I’m eager to order a Nokia 3310, the classic mobile phone of the millennium that was relaunched this week. The original was famed for its simple functions, unbreakable casing and ultra-long battery life; my earlier 3210 was just as good. I lost it on a coach trip 15 years ago and haven’t been truly happy since, having never learned to love my iPhone. But what’s more interesting about this revival is what it tells us about the turbulent evolution of the mobile device market, as well as the curious history of Nokia itself.

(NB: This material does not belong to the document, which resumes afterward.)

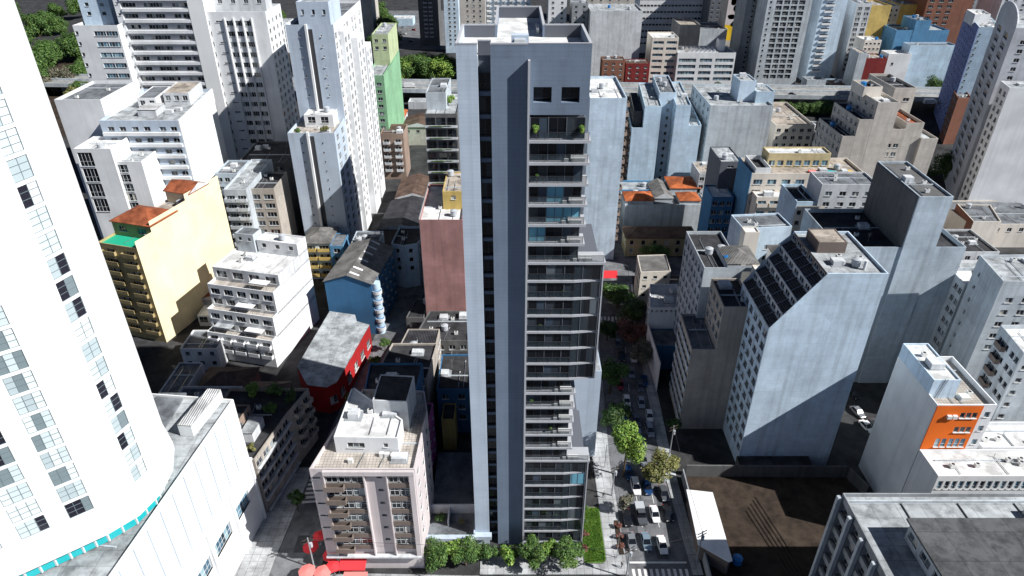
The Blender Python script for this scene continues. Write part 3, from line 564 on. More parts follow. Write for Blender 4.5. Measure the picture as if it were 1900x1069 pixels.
def podium():
    a_ = P(*T(9, 1285, 95), 30.7); c_ = P(*T(9, 605, 1069), 30.7); d = (Vector(c_) - Vector(a_)).normalized(); c2 = Vector(a_) + d * 60
    nn = Vector((d.y, -d.x)); nn = nn if nn.x < 0 else -nn
    poly = [tuple(c2 + nn * 45), tuple(c2), a_, tuple(Vector(a_) + nn * 45)]
    b = B('podium_building', 'low white building with fluted wall at the foot of the curved tower', 'building', poly, 30.7, 'white_tower', 'roof_pale', [dict(e=1, n=[.16 + .1235 * i for i in range(7)], w=5.6, h=3.2, fh=4.4, top=19.5, bot=6, rows=2, r=.5, glass=G_BLUE)], par=.8)
    # fluting as real ribs on the long wall
    A = Vector(b.loc(c2)); D = Vector(b.loc(a_)) - A; ln = D.length; D.normalize(); o = Vector((D.y, -D.x))
    for i in range(17):
        m = MB(); c = A + D * (1.2 + i * (ln - 2) / 17) + o * .08; m.obox(c, D, .07, .079, 16.5, 29.9); m.build('rib', M['grey_light'], b.root)
    for i in range(8):
        m = MB(); c = A + D * (.4 + i * (ln - .8) / 7) + o * .22; m.obox(c, D, .3, .21, 0, 15.9); m.build('pillar', M['white_plaster'], b.root)
    m = MB(); m.obox(A + D * ln / 2 + o * .3, D, ln / 2, .29, 15.95, 16.45); m.build('cornice', M['white_plaster'], b.root)
    # louvred plant box on the roof
    p1 = P(*T(9, 975, 235), 32.4); p2 = P(*T(9, 1050, 240), 32.4); p3 = P(*T(9, 1215, 40), 32.4)
    q = [p1, p2, p3, tuple(Vector(p1) + Vector(p3) - Vector(p2))]
    b.block(q, 29.95, 32.4, 'white_plaster', 'corr_white', par=0, pname='plant_room', rname='louvre_roof')
    p1 = P(*T(9, 905, 150), 30.6); m = MB(); m.box(-64.5 - b.o.x, -59.5 - b.o.x, 88 - b.o.y, 97 - b.o.y, 29.93, 30.3); m.build('roof_panel', M['roof_grey'], b.root)
podium()

# building with the garden roof along the side street
pl3 = [(-62, 95.6), (-49.6, 95.6), (-47.0, 109), (-46.6, 110), (-44.6, 117), (-62, 117)]
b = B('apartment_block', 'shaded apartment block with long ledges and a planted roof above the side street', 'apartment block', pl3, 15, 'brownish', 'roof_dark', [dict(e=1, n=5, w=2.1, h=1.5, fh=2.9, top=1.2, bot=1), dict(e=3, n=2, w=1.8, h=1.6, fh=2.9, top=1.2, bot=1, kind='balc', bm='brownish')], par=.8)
for k in range(5):
    m = MB(); m.prism([b.loc(p) for p in [(-49.45, 95.6), (-48.9, 95.6), (-46.4, 109), (-46.95, 109)]], .6 + 2.9 * k, .85 + 2.9 * k, 0, True); m.build('ledge', M['white_aged'], b.root)
b.block([(-61, 99), (-55, 99), (-54, 108), (-61, 108)], 14.2, 18, 'brown_wall', 'roof_dark', [W(1, 3, 1.6, 1.4, top=1, bot=14.9)], par=.3)
b.block([(-54.0, 101), (-51.5, 101), (-50.9, 106), (-53.5, 106)], 14.2, 16.6, 'white_aged', 'roof_pale', par=0)

# terraced white block
def terraced():
    FR0 = P(515, 682, 0); BR0 = P(593, 592, 0); fr = Vector(FR0); br = Vector(BR0); e = (br - fr).normalized(); n = Vector((-e.y, e.x)); D = (br - fr).length
    w = 19
    def rect(f0, f1, wl=w, off=0): a_ = fr + e * (D * f0) + n * off; c = fr + e * (D * f1) + n * off; return [tuple(a_ + n * (wl - off)), tuple(a_), tuple(c), tuple(c + n * (wl - off))]
    b = B('terraced_block', 'white apartment block with stepped planted terraces and a blank sunlit side wall', 'apartment block', rect(0, 1), 8.5, 'white_plaster', 'tile_floor', [W(0, 5, 2.4, 1.5, top=.9, bot=.8, kind='balc', bd=.9)], par=.7)
    b.block(rect(.1, 1), 7.82, 14.2, 'white_plaster', 'tile_floor', [W(0, 5, 2.6, 1.6, top=1.2, bot=8.2, fh=3)], par=.7)
    b.block(rect(.2, 1), 13.52, 20.4, 'white_plaster', 'tile_floor', [W(0, 5, 2.6, 1.7, top=1.2, bot=13.8, fh=3)], par=.7)
    b.block(rect(.34, 1), 19.72, 23.6, 'white_aged', 'roof_white', [W(0, 4, 3, 1.9, top=.9, bot=20)], par=.5)
    b.block(rect(.8, 1, 12), 23.12, 27, 'white_plaster', 'roof_white', [W(0, 3, 1.3, 1.2, top=.9, bot=23.2)], par=.4)
    c0 = rect(.78, .95, 18, 12.5); b.block(c0, 23.12, 28.5, 'concrete_pale', 'roof_grey', [W(0, 2, 1, 1, top=1, bot=25)], par=.3, pname='stair_tower', rname='stair_tower_roof')
    for (f, z0, off, mat) in ((.02, 7.83, 3, 'roof_white'), (.02, 7.83, 12, 'roof_pale'), (.12, 13.53, 6, 'white_plaster'), (.22, 19.73, 2, 'white_plaster')):
        a_ = fr + e * (D * f) + n * off; m = MB(); m.prism([b.loc(p) for p in [tuple(a_ + n * 5), tuple(a_), tuple(a_ + e * 2.2), tuple(a_ + e * 2.2 + n * 5)]], z0 + 2.1, z0 + 2.25, 0, True); m.build('awning', M[mat], b.root)
        for t in (.1, 4.9): q = b.loc(tuple(a_ + n * t + e * .1)); m = MB(); m.tube((*q, z0), (*q, z0 + 2.1), .05); m.build('awning_post', M['metal'], b.root)
    return b, rect
TB, TR = terraced()

# yellow block with tiled roof
FRy, BRy = T(5, 740, 290), T(1, 1195, 985)
_a = Vector(P(*FRy, 31.6)); _c = Vector(P(401, 328, 36)); _e = (_c - _a).normalized(); _n = Vector((-_e.y, _e.x)) * 12.5
py = [tuple(_a + _n), tuple(_a), tuple(_c), tuple(_c + _n)]
b = B('yellow_block', 'ochre and cream apartment block with a hipped tile roof and green terrace', 'apartment block', py, 29.5, 'ochre', 'green_paint', [W(0, 2, 3.6, 1.5, top=1.4, bot=2, kind='balc', bd=.7, bm='ochre')], par=.6)
e_ = (Vector(py[2]) - Vector(py[1])).normalized(); n_ = Vector((-e_.y, e_.x))
def yrect(f0, f1, wl, off=0.0): a_ = Vector(py[1]) + e_ * f0 + n_ * off; c = Vector(py[1]) + e_ * f1 + n_ * off; return [tuple(a_ + n_ * wl), tuple(a_), tuple(c), tuple(c + n_ * wl)]
DY = (Vector(py[2]) - Vector(py[1])).length
b.block(yrect(-.01, DY + .5, .04, -.05), 0, 31.4, 'cream', None, par=0, lab='cream blank side wall')
b.block(yrect(6, 16, 12.4), 28.92, 33, 'ochre', None, [W(0, 2, 2.6, 1.5, top=1.2, bot=29.4)], par=0); hip(b, yrect(6, 16, 12.4), 33.05, 2.3, 'tile_red')
b.block(yrect(5.95, 20, .04, -.05), 31.41, 34.4, 'cream', None, par=0); b.block(yrect(20.01, DY + .5, .04, -.05), 31.41, 36.2, 'cream', None, par=0); b.block(yrect(16.05, DY - 3, 9), 28.92, 32.4, 'rose_beige', 'roof_tan', [W(0, 1, 2, 1.2, top=1, bot=29.5)], par=.5, clutter=3)
b.block(yrect(22, 30, 8), 32.0, 35.5, 'cream', None, par=0); hip(b, yrect(22, 30, 8), 35.6, 1.8, 'tile_red', gable=True)
# small yard and shed between yellow and terraced blocks
a1 = P(360, 597, 4)
b = B('tiled_shed', 'long shed with red tile roof between the yellow and the terraced block', 'shed', [(-93, 171), (-82, 171), (-80, 186), (-91, 186)], 4, 'white_aged', None, par=0); hip(b, [(-93, 171), (-82, 171), (-80, 186), (-91, 186)], 4.05, 1.8, 'tile_red', gable=True, along=1)
b = B('car_port', 'flat roofed white car port at the back of the small car park', 'shed', [(-90, 163.2), (-78, 163.2), (-78, 168.5), (-90, 168.5)], 3.6, 'white_plaster', 'roof_white', [W(0, 4, 2.4, 1.9, top=.5, bot=.5)], par=.3)
b = B('yard_house', 'small house with white blank side wall beside the podium roof', 'house', [(-85.5, 142.5), (-76, 142.5), (-76, 151), (-85.5, 151)], 7, 'white_plaster', 'roof_grey', [W(0, 3, 1.2, 1.2, top=1, bot=1)], par=.5, clutter=1)
b = B('tiled_house', 'low brown tiled roofs in shade in front of the terraced block', 'house', [(-76, 128), (-64, 128), (-64, 137), (-76, 137)], 5, 'brown_wall', None, [W(0, 3, bot=1)], par=0); hip(b, [(-76, 128), (-64, 128), (-64, 137), (-76, 137)], 5.05, 2.4, 'tile_brown')
b = B('tiled_house', 'dark tiled house next to the garden roof, left of the grey flat roof', 'house', [(-63.4, 121), (-53.5, 121), (-53.5, 130), (-63.4, 130)], 6, 'brown_wall', None, [W(0, 2, bot=1)], par=0); hip(b, [(-63.4, 121), (-53.5, 121), (-53.5, 130), (-63.4, 130)], 6.05, 2.2, 'tile_brown', along=1)
b = B('low_house', 'flat roofed low house behind the podium with rubble on its roof', 'house', [(-77, 112), (-63, 112), (-63, 125), (-77, 125)], 9, 'white_aged', 'roof_grey', [W(0, 3, bot=1)], par=.6, clutter=3)
b = B('low_house', 'low dark house hidden behind the podium parapet', 'house', [(-84, 118), (-78, 118), (-78, 138), (-84, 138)], 6, 'white_aged', 'roof_grey', [], par=.4)

# white blocks behind the curved tower
py2, z_ = front(62, 222, 268, 168, 26); b = B('white_block', 'plain white block behind the curved tower, left of the yellow block', 'building', *front(136, 204, 276, 189, 11), 'white_plaster', 'roof_white', [W(0, [.25], 4.2, 4.2, fh=4.8, top=1.2, glass=G_DARK, rows=4)], clutter=1)
b = B('white_block', 'lower white block with dark window bays behind the tiled roof', 'building', *front(206, 262, 300, 190, 9.5), 'white_plaster', 'roof_pale', [W(0, [.3], 3.2, 2.4, top=1, rows=6)], clutter=2)
b = B('party_wall_block', 'white blank party wall between the curved tower and the banded block', 'building', *front(100, 186, 185, 204, 22), 'white_plaster', 'roof_grey', [], clutter=2)
# banded block 
p7 = quad(49, T(1, 545, 665), T(1, 980, 665), T(1, 1165, 490))
b = B('banded_block', 'white block with grey window bands, roof pavilions and a bright blank side wall', 'apartment block', p7, 49, 'grey_light', 'roof_pale', [dict(e=0, n=[.12, .27, .43, .58, .78, .92], w=1.9, h=1.25, fh=3.5, top=1.9, bot=15, r=.3)], par=1.0)
A = Vector(b.loc(p7[0])); Bq = Vector(b.loc(p7[1])); D = (Bq - A).normalized()
for k in range(12):
    m = MB(); m.obox((A + Bq) / 2 + Vector((D.y, -D.x)) * .35, D, (Bq - A).length / 2 - .3, .34, 49 - 3.5 * (k + 1) - 1.0, 49 - 3.5 * (k + 1) + .0); m.build('ledge', M['white_plaster'], b.root)
q7 = [Vector(p) for p in p7]; e7 = (q7[2] - q7[1]); 
def r7(f0, f1, g0, g1): u = q7[1] - q7[0]; v = q7[3] - q7[0]; return [tuple(q7[0] + u * f0 + v * g0), tuple(q7[0] + u * f1 + v * g0), tuple(q7[0] + u * f1 + v * g1), tuple(q7[0] + u * f0 + v * g1)]
b.block([tuple(q7[1] + Vector((.002, 0))), tuple(q7[1] + Vector((.3, .01))), tuple(q7[2] + Vector((.3, 0))), tuple(q7[2] + Vector((.002, 0)))], 0, 49.1, 'white_tower', None, par=0, lab='bright blank side wall')
b.block(r7(.25, .5, .45, .85), 48.05, 51.3, 'white_plaster', 'roof_grey', [W(0, 2, 1.6, 1.6, bot=48.5, top=.8)], par=.2, pname='roof_pavilion'); b.block(r7(.55, .9, .55, .95), 48.05, 51.9, 'white_aged', 'roof_tan', [W(0, 3, 1.6, 1.6, bot=48.5, top=.8)], par=.2, pname='roof_pavilion')
b.block(r7(.38, .62, .2, .42), 48.05, 50.1, 'white_aged', 'corr_white', [W(0, 1, 1.4, 1.4, bot=48.3, top=.4)], par=0, pname='roof_pavilion')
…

Nokia is Finland’s contribution to corporate parable. Having started in 1865 as a smalltown wood-pulp mill, it diversified into manufacturing galoshes and generating electricity, then into telecoms equipment — and emerged from the frozen forests in the 1990s as the global market leader of ‘2G’ mobile technology. The 3310 and its successors were bestsellers for a decade until new technologies and fashions swept BlackBerry, Apple and Samsung to the fore.

Nokia failed to stay ahead of the wave. As its market share crashed, chief executive Stephen Elop famously compared himself in 2011 to an oil worker on a ‘burning platform’ who chooses to jump — in his case into the arms of Microsoft, which bought Nokia’s mobile business and subsequently sold the branded ‘feature phone’ part of it to HMD, a Finnish start-up with a Taiwanese partner. It is HMD, not Nokia itself, that has recommissioned the retro 3310. It won’t turn back the digital clock — even if it appeals to old-timers like me — but it is succeeding in the owners’ objective of drawing attention back to a pioneering brand that sank so much faster than it rose.

Listen to me, Chancellor

I campaigned hard for a business rates review, and even tried to claim credit for it — or at least for its pro-northern bias — when details emerged last September. The smallest enterprises are exempt and the provinces will gain some benefit; but it’s clear that new rateable values from 1 April will impose undeservedly harsh rises on mid-sized businesses in London and the south-east. I’m even feeling a twinge of sympathy for Victoria Beckham, whose Dover Street boutique reportedly faces a 415 per cent hike. Philip Hammond, meanwhile, is in ‘listening mode’ — not least, we might imagine, when accosted by furious shopkeepers in his Runny-mede and Weybridge constituency — and is expected to introduce extra reliefs in his Budget next week.

But he won’t back down from his defence that the review is ‘revenue neutral’, redistributive in a good way, and adverse only for businesses in prosperous areas. Well maybe, but I suggest he considers two points. First, business rates are a charge for local services, not a tax, and no business person will ever be content to pay more for deteriorating infrastructure and policing. Secondly, a smarter calculation of ‘revenue neutrality’ would take account of profits generated, jobs created and benefits unclaimed in thriving towns and high streets. On that basis, the Treasury would be better off if there were no rises in business rates anywhere.

Sell America, buy Japan

I hope you enjoy our new Money section this week. The format has changed but the message remains constant: be alert to political shifts that affect investment fundamentals; buy assets that hold value and give pleasure, rather than leaving cash idle; but don’t take risks outside your comfort zone.

In this issue, we suggest you consider selling US stocks and funds — because the markets’ euphoric welcome for the Trump regime is likely to be short-lived — and invest instead in shares that could benefit from a surge in infrastructure spending or, more boldly, in Japan as a long-term recovery play. Meanwhile, you might also snap up a deeply discounted nearly-new car and load it with as much gold as you can afford or the suspension will take, then drive to the Alps, buy a ski apartment in Courchevel or Gstaad, and furnish it with bargain-priced English antiques. And don’t forget to tell your wealth manager to fill your increased annual Isa allowance as soon as the new tax year begins.

All this should bring you a comfortable future, an enjoyable spring and a good night’s sleep — so long as you also steer well clear of Freddy Gray’s betting tips.